* BEGIN INFORMATION SUPPLIED *
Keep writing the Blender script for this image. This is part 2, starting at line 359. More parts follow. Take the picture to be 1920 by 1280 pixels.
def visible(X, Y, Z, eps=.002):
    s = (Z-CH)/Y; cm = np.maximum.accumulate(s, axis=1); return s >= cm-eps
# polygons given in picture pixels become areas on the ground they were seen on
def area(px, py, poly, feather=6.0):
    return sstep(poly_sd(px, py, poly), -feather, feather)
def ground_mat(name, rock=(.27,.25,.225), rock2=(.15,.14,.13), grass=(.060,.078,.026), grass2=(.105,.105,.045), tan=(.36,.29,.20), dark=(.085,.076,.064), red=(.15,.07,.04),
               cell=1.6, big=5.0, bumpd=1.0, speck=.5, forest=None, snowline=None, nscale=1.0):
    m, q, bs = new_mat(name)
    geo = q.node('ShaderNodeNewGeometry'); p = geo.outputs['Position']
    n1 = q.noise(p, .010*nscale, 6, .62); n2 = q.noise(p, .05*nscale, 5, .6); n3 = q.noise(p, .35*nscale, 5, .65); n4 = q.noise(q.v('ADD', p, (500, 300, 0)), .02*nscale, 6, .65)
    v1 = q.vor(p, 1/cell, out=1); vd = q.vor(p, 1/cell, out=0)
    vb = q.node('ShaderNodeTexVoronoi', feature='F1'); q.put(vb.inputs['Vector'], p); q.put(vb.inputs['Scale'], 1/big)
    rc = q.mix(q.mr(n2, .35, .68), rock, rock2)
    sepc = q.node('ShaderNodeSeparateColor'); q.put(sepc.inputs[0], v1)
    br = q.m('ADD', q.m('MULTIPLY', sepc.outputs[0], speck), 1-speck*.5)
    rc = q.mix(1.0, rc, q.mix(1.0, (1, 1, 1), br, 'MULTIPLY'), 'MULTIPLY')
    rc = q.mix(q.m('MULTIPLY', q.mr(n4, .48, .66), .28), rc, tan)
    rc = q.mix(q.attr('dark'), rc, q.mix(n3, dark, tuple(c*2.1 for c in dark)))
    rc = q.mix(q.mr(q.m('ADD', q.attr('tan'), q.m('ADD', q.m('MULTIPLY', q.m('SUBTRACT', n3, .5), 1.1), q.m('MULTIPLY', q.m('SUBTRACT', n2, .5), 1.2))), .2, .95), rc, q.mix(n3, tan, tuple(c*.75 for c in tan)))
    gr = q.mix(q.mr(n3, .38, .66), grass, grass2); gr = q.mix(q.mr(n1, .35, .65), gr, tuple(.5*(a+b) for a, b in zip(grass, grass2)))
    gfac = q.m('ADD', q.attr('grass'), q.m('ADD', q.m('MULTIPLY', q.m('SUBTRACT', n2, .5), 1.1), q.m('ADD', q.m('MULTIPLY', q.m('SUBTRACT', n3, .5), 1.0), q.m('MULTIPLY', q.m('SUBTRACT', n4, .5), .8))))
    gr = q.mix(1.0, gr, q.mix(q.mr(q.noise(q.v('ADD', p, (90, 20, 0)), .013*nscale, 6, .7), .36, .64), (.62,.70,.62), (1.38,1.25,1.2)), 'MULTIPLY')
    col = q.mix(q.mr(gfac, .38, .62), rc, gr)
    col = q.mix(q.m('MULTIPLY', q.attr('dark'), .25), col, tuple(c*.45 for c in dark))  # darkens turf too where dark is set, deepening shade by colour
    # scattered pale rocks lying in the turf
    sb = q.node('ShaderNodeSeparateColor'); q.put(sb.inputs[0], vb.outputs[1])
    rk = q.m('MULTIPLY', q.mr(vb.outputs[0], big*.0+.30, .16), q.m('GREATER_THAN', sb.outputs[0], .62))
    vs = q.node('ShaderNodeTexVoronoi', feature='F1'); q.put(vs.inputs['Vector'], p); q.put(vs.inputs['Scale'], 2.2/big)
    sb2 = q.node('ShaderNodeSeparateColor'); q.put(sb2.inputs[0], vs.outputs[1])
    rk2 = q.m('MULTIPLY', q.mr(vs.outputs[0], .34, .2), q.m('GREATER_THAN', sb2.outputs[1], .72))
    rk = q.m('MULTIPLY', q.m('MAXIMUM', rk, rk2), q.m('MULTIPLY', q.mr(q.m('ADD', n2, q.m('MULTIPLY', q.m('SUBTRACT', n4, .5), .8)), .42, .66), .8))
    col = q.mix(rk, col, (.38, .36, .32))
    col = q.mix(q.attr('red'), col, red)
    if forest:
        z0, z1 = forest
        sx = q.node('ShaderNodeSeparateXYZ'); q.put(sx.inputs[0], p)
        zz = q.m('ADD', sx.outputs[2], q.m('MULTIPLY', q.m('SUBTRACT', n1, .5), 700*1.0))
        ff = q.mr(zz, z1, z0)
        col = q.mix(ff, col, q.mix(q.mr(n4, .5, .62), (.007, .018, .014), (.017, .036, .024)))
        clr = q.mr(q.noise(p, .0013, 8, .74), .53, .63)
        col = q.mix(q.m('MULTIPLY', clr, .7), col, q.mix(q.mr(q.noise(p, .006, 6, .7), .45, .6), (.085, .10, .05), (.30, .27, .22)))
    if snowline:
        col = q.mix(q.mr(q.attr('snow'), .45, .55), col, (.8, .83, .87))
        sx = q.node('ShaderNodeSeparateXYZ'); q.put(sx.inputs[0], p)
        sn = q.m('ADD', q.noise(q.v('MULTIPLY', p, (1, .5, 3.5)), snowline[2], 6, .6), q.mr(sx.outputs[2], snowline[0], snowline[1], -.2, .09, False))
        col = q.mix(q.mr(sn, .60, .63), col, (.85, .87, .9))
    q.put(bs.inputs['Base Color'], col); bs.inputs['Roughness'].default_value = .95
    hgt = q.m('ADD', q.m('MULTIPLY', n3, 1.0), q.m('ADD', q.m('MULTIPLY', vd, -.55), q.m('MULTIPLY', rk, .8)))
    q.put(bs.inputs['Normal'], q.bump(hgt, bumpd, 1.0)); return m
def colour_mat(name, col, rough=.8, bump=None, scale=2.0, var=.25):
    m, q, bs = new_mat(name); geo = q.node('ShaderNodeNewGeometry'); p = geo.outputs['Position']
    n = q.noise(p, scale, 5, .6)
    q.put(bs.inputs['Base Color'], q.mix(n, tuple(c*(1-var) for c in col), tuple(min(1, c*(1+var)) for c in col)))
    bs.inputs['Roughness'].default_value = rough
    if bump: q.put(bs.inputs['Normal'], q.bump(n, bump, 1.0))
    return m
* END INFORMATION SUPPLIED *
**DESCRIPTION OF THE TASK**: Write the listing out again, exactly as shown above.

**CORRECT OUTPUT**:
Keep writing the Blender script for this image. This is part 2, starting at line 359. More parts follow. Take the picture to be 1920 by 1280 pixels.
def visible(X, Y, Z, eps=.002):
    s = (Z-CH)/Y; cm = np.maximum.accumulate(s, axis=1); return s >= cm-eps
# polygons given in picture pixels become areas on the ground they were seen on
def area(px, py, poly, feather=6.0):
    return sstep(poly_sd(px, py, poly), -feather, feather)
def ground_mat(name, rock=(.27,.25,.225), rock2=(.15,.14,.13), grass=(.060,.078,.026), grass2=(.105,.105,.045), tan=(.36,.29,.20), dark=(.085,.076,.064), red=(.15,.07,.04),
               cell=1.6, big=5.0, bumpd=1.0, speck=.5, forest=None, snowline=None, nscale=1.0):
    m, q, bs = new_mat(name)
    geo = q.node('ShaderNodeNewGeometry'); p = geo.outputs['Position']
    n1 = q.noise(p, .010*nscale, 6, .62); n2 = q.noise(p, .05*nscale, 5, .6); n3 = q.noise(p, .35*nscale, 5, .65); n4 = q.noise(q.v('ADD', p, (500, 300, 0)), .02*nscale, 6, .65)
    v1 = q.vor(p, 1/cell, out=1); vd = q.vor(p, 1/cell, out=0)
    vb = q.node('ShaderNodeTexVoronoi', feature='F1'); q.put(vb.inputs['Vector'], p); q.put(vb.inputs['Scale'], 1/big)
    rc = q.mix(q.mr(n2, .35, .68), rock, rock2)
    sepc = q.node('ShaderNodeSeparateColor'); q.put(sepc.inputs[0], v1)
    br = q.m('ADD', q.m('MULTIPLY', sepc.outputs[0], speck), 1-speck*.5)
    rc = q.mix(1.0, rc, q.mix(1.0, (1, 1, 1), br, 'MULTIPLY'), 'MULTIPLY')
    rc = q.mix(q.m('MULTIPLY', q.mr(n4, .48, .66), .28), rc, tan)
    rc = q.mix(q.attr('dark'), rc, q.mix(n3, dark, tuple(c*2.1 for c in dark)))
    rc = q.mix(q.mr(q.m('ADD', q.attr('tan'), q.m('ADD', q.m('MULTIPLY', q.m('SUBTRACT', n3, .5), 1.1), q.m('MULTIPLY', q.m('SUBTRACT', n2, .5), 1.2))), .2, .95), rc, q.mix(n3, tan, tuple(c*.75 for c in tan)))
    gr = q.mix(q.mr(n3, .38, .66), grass, grass2); gr = q.mix(q.mr(n1, .35, .65), gr, tuple(.5*(a+b) for a, b in zip(grass, grass2)))
    gfac = q.m('ADD', q.attr('grass'), q.m('ADD', q.m('MULTIPLY', q.m('SUBTRACT', n2, .5), 1.1), q.m('ADD', q.m('MULTIPLY', q.m('SUBTRACT', n3, .5), 1.0), q.m('MULTIPLY', q.m('SUBTRACT', n4, .5), .8))))
    gr = q.mix(1.0, gr, q.mix(q.mr(q.noise(q.v('ADD', p, (90, 20, 0)), .013*nscale, 6, .7), .36, .64), (.62,.70,.62), (1.38,1.25,1.2)), 'MULTIPLY')
    col = q.mix(q.mr(gfac, .38, .62), rc, gr)
    col = q.mix(q.m('MULTIPLY', q.attr('dark'), .25), col, tuple(c*.45 for c in dark))  # darkens turf too where dark is set, deepening shade by colour
    # scattered pale rocks lying in the turf
    sb = q.node('ShaderNodeSeparateColor'); q.put(sb.inputs[0], vb.outputs[1])
    rk = q.m('MULTIPLY', q.mr(vb.outputs[0], big*.0+.30, .16), q.m('GREATER_THAN', sb.outputs[0], .62))
    vs = q.node('ShaderNodeTexVoronoi', feature='F1'); q.put(vs.inputs['Vector'], p); q.put(vs.inputs['Scale'], 2.2/big)
    sb2 = q.node('ShaderNodeSeparateColor'); q.put(sb2.inputs[0], vs.outputs[1])
    rk2 = q.m('MULTIPLY', q.mr(vs.outputs[0], .34, .2), q.m('GREATER_THAN', sb2.outputs[1], .72))
    rk = q.m('MULTIPLY', q.m('MAXIMUM', rk, rk2), q.m('MULTIPLY', q.mr(q.m('ADD', n2, q.m('MULTIPLY', q.m('SUBTRACT', n4, .5), .8)), .42, .66), .8))
    col = q.mix(rk, col, (.38, .36, .32))
    col = q.mix(q.attr('red'), col, red)
    if forest:
        z0, z1 = forest
        sx = q.node('ShaderNodeSeparateXYZ'); q.put(sx.inputs[0], p)
        zz = q.m('ADD', sx.outputs[2], q.m('MULTIPLY', q.m('SUBTRACT', n1, .5), 700*1.0))
        ff = q.mr(zz, z1, z0)
        col = q.mix(ff, col, q.mix(q.mr(n4, .5, .62), (.007, .018, .014), (.017, .036, .024)))
        clr = q.mr(q.noise(p, .0013, 8, .74), .53, .63)
        col = q.mix(q.m('MULTIPLY', clr, .7), col, q.mix(q.mr(q.noise(p, .006, 6, .7), .45, .6), (.085, .10, .05), (.30, .27, .22)))
    if snowline:
        col = q.mix(q.mr(q.attr('snow'), .45, .55), col, (.8, .83, .87))
        sx = q.node('ShaderNodeSeparateXYZ'); q.put(sx.inputs[0], p)
        sn = q.m('ADD', q.noise(q.v('MULTIPLY', p, (1, .5, 3.5)), snowline[2], 6, .6), q.mr(sx.outputs[2], snowline[0], snowline[1], -.2, .09, False))
        col = q.mix(q.mr(sn, .60, .63), col, (.85, .87, .9))
    q.put(bs.inputs['Base Color'], col); bs.inputs['Roughness'].default_value = .95
    hgt = q.m('ADD', q.m('MULTIPLY', n3, 1.0), q.m('ADD', q.m('MULTIPLY', vd, -.55), q.m('MULTIPLY', rk, .8)))
    q.put(bs.inputs['Normal'], q.bump(hgt, bumpd, 1.0)); return m
def colour_mat(name, col, rough=.8, bump=None, scale=2.0, var=.25):
    m, q, bs = new_mat(name); geo = q.node('ShaderNodeNewGeometry'); p = geo.outputs['Position']
    n = q.noise(p, scale, 5, .6)
    q.put(bs.inputs['Base Color'], q.mix(n, tuple(c*(1-var) for c in col), tuple(min(1, c*(1+var)) for c in col)))
    bs.inputs['Roughness'].default_value = rough
    if bump: q.put(bs.inputs['Normal'], q.bump(n, bump, 1.0))
    return m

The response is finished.